No accompanying note or letter was found, leaving open to speculation exactly what drove him into taking his own life. Such speculations include his experience of sexual abuse when he was a child, his eventual struggles with alcohol as an adult, and recurring battles with prohibited drugs.
This article starts with the chorus of Linkin Park’s title song for what is now their final album, One More Light, released in May of this year. Although Chester neither wrote nor composed the song (it was from bandmate Mike Shinoda and British musician Eg White), when I saw him owning this song live on stage in a moving tribute to his friend Chris Cornell (of Soundgarden and Audioslave fame, who had also committed suicide that day), his emotionality and authenticity made me swear that it was really Chester’s song.
The lyrics explicitly but delicately (even rather eloquently) glimpses what is going on in a mind burdened by the push and the pull of self-destructive thoughts that are nonetheless unfortunately persuasive. The suicidal mind usually experiences and appreciates a logical consistency that a vulnerable heart easily mistakes for proof of the value of self-harm.
“I am a burden to my family. Therefore, if I am not around, I will no longer be a burden to my family.”
“I am just one of a billion pieces. The whole would not be any different if I were not around anymore.”
“My life is in too much pain. Therefore, if I end this life, the pain will be gone.”
Of course, these statements are not perfectly compelling in and of themselves. But under the right circumstances, if under just the right amount of pain, and with the wrong set of things and objects being available at that particular moment, all a hurting person needs to be convinced of suicide is the appearance or semblance of making sense that it is the answer to their suffering.

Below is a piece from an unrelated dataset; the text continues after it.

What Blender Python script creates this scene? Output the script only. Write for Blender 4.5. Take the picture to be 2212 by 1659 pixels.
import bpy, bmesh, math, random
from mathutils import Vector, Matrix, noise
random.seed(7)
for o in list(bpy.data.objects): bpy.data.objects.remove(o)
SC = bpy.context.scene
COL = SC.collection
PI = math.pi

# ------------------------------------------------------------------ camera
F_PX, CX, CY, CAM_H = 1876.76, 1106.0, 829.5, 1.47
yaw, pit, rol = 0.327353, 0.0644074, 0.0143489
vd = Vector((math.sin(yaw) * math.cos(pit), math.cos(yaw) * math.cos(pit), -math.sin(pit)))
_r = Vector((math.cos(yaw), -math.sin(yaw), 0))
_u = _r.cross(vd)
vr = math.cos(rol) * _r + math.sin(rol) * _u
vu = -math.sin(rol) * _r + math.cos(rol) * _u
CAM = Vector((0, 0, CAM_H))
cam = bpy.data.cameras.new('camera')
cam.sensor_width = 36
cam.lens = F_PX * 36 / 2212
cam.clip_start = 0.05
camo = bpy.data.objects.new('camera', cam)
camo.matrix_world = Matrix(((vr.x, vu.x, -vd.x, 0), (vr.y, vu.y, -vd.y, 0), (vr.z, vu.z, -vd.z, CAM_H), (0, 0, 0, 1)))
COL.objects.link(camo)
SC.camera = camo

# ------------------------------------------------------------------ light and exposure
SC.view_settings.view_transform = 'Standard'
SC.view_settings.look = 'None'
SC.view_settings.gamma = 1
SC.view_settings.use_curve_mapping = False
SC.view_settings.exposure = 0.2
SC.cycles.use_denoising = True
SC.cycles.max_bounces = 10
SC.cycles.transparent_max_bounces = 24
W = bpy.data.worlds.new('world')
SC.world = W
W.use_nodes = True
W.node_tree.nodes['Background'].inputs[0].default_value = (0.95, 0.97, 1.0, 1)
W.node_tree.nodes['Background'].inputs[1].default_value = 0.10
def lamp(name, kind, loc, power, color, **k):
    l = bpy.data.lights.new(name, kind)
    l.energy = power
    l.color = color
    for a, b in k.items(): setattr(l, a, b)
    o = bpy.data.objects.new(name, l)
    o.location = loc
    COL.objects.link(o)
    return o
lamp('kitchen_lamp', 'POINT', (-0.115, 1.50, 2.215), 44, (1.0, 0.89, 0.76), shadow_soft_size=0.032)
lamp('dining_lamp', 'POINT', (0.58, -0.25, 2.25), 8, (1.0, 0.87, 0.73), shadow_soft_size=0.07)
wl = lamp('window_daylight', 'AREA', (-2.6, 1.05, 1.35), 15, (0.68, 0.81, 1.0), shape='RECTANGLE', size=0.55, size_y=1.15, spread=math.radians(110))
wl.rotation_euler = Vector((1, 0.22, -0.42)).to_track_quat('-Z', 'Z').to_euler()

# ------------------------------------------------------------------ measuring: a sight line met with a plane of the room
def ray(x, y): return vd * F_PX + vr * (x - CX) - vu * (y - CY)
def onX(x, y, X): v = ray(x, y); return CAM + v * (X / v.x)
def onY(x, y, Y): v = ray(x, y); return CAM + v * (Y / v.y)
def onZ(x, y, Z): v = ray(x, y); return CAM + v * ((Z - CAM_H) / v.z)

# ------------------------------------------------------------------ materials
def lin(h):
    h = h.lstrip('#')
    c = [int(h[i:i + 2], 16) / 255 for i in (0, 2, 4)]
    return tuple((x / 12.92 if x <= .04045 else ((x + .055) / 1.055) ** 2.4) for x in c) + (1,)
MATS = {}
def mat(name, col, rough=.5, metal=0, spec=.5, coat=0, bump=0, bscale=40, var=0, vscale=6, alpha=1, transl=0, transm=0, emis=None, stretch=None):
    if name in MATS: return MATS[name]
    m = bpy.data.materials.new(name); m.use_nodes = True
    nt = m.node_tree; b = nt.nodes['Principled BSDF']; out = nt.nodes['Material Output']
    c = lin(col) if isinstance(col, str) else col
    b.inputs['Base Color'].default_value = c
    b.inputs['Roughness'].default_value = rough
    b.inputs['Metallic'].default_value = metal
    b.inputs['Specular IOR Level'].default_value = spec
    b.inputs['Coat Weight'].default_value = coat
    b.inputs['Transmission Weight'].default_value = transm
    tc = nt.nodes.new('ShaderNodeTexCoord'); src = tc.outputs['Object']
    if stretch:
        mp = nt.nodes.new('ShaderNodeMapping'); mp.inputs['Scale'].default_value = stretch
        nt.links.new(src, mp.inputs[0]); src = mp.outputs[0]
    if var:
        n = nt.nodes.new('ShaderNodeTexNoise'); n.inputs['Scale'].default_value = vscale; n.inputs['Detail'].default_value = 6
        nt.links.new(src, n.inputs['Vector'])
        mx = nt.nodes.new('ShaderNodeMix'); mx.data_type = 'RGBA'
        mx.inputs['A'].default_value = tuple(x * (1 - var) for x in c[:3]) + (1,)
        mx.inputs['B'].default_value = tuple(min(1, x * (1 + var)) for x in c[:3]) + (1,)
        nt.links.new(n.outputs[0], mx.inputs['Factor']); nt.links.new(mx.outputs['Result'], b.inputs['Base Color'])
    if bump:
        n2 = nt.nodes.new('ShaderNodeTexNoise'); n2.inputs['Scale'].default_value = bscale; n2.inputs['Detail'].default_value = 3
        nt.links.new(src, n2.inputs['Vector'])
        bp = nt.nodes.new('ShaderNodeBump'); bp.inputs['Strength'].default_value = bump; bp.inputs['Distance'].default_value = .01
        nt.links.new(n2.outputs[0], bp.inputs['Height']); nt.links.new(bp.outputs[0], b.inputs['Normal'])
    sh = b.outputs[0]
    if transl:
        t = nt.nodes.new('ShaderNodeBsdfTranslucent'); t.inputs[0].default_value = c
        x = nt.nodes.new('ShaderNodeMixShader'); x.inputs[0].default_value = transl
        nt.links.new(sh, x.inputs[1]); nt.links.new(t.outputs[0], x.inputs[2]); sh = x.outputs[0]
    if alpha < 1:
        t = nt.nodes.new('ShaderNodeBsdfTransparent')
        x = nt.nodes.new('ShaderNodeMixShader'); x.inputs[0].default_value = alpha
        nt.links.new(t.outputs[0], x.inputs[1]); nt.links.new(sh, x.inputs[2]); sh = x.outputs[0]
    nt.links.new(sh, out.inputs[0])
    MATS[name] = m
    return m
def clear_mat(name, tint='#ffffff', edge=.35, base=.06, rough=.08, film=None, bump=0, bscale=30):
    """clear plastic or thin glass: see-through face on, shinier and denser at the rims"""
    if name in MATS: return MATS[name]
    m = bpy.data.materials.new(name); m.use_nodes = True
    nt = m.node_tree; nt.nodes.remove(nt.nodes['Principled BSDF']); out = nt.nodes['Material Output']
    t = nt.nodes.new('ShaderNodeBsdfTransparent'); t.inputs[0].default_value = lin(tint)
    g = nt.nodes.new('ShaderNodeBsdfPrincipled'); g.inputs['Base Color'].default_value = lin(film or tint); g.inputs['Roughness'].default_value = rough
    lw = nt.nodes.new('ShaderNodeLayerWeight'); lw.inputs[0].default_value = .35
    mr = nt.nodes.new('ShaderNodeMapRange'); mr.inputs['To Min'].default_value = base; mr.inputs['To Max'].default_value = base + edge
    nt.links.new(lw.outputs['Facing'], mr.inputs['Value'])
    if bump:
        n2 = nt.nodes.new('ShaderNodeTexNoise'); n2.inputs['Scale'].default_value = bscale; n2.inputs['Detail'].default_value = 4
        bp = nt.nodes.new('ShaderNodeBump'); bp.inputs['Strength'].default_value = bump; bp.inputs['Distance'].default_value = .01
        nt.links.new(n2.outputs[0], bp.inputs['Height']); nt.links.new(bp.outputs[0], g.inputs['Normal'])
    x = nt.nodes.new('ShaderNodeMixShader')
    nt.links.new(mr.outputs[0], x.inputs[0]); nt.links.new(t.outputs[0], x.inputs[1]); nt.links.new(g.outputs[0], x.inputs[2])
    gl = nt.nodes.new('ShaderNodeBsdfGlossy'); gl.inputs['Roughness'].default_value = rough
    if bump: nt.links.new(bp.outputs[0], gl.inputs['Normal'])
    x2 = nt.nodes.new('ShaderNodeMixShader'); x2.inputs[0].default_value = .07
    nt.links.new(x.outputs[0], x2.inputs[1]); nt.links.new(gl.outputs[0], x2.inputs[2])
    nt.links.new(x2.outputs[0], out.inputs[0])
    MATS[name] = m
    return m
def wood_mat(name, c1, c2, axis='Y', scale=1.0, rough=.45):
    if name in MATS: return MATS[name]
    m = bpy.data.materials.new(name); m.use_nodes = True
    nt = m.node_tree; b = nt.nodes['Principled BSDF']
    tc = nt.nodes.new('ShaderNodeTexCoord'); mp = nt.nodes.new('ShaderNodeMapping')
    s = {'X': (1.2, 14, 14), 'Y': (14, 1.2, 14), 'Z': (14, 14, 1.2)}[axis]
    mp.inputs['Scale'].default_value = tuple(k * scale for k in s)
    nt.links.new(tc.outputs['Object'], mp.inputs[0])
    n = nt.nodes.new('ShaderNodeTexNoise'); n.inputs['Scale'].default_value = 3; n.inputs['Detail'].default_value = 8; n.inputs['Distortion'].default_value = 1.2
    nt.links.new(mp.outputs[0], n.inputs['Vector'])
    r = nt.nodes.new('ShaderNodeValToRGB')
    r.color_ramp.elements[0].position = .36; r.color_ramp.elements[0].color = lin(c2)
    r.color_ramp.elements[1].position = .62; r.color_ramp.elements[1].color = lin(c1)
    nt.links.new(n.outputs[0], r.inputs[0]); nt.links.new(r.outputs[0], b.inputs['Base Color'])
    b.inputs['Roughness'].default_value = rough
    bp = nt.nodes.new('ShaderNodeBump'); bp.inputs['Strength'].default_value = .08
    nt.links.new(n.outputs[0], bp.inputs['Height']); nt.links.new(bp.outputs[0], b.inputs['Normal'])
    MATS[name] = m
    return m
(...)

This should not surprise us. If the world that we live in comes at us with such unexplainable pain, senseless suffering, unbelievable abuse, never-ending misfortune, losses and injustices that cut us to the core — when everything makes no sense — we grasp for some way to force things to make sense again to us, even if the conclusion thereof is self-destruction.
Ultimately, what convinces somebody to take their own life is some deep lie that is difficult to detect at the peak of the pain. However, the struggling suicidal does not (indeed cannot) immediately see this, blinded, overwhelmed, shut down by the sheer immensity of his agony.
But truth saves: in each relationship, in each context, and in God. The despairing heart needs help as a drowning person needs a lifesaver at sea. There is little that they can do for themselves — they are trapped, and other people have to step in with truth, and pull the person out of the web of deceit that has been spun around them.
And unfortunately for Chester Bennington, that help did not come soon enough, and there is nothing that we know or can do about that. But in an increasingly estranging world, there’s bound to be someone nearby who needs your help.
Be one more light for people who are stuck and caught in the darkness.